É também por isso que nenhuma proposta de mudança na lei evoluiu e nem foi aprovada sobre esse tema. E nesse projeto em especial, se os nossos congressistas fizerem uma análise consciente e sensível do tema, não deverá ser aprovada mudança, pois não fossem bastantes seus vícios jurídicos, o projeto também não encontra eco na vontade da sociedade.

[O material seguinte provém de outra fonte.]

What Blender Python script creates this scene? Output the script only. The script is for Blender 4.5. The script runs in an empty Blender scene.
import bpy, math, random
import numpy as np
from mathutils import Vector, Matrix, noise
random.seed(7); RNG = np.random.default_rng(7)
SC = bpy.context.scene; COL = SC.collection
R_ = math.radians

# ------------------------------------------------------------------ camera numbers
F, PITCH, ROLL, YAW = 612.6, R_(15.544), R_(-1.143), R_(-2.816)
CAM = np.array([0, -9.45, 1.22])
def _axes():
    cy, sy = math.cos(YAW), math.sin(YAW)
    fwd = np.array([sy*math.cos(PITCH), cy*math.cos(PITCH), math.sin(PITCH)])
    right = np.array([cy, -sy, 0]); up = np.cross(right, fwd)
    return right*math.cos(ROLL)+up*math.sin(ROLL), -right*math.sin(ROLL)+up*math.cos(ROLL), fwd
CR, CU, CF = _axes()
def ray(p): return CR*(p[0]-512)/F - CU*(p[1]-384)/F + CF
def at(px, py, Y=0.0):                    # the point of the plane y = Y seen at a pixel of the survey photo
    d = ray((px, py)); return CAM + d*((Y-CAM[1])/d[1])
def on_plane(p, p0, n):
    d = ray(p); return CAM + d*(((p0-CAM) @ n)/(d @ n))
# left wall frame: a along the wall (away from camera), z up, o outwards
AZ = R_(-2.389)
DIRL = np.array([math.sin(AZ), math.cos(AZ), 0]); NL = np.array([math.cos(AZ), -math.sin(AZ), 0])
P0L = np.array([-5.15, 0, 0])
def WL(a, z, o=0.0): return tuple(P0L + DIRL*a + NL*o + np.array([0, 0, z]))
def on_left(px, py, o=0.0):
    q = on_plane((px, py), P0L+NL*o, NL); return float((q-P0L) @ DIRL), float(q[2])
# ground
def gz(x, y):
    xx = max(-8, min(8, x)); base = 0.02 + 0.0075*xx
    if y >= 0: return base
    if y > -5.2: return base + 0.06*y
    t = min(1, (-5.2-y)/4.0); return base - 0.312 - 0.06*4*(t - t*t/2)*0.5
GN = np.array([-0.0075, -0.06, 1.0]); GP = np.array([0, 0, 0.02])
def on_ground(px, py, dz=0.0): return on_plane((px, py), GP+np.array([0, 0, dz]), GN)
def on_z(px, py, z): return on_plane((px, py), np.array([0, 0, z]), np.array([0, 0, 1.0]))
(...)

A lei de locação de imóveis urbanos é uma das legislações especiais mais perfeitas do nosso ordenamento jurídico. Foi fruto de extenso debate entre juristas e diversas entidades representativas de locatários e locadores, resultando num complexo normativo equilibrado que veio apaziguar um setor que sempre havia convivido com legislações tendenciosas, ora pró locatário, ora pró locador, que acabavam por inibir o mercado imobiliário ao invés de fortalecê-lo. Ao longo do tempo, a lei sofreu mínimas alterações que ocorreram para refletir a evolução do posicionamento da jurisprudência sobre alguns poucos temas controversos. Isto é, quando houve alteração, essa ocorreu para positivar no texto legal um entendimento já consolidado dos Tribunais. O que se pretende nesse projeto de lei é, ao contrário, impor mudanças que não refletem o pensamento do mercado, das entidades envolvidas e nem da comunidade jurídica – doutrina e jurisprudência – sobre um tema extremamente sensível para a sociedade. O resultado de uma iniciativa dessa natureza é, não raro, desastroso e contrário aos interesses coletivos.

(*) João Gilberto Goulart é graduado em Direito pela Faculdade de Direito da Universidade Federal de Minas Gerais, pós-graduado em Direito de Empresa pelo Instituto de Educação Continuada da PUC-MG e pelo MBA em Direito da Economia e da Empresa da Fundação Getúlio Vargas. Membro da Associação Brasileira de Advogados do Direito Imobiliário e da Comissão de Direito da Construção da OAB/MG.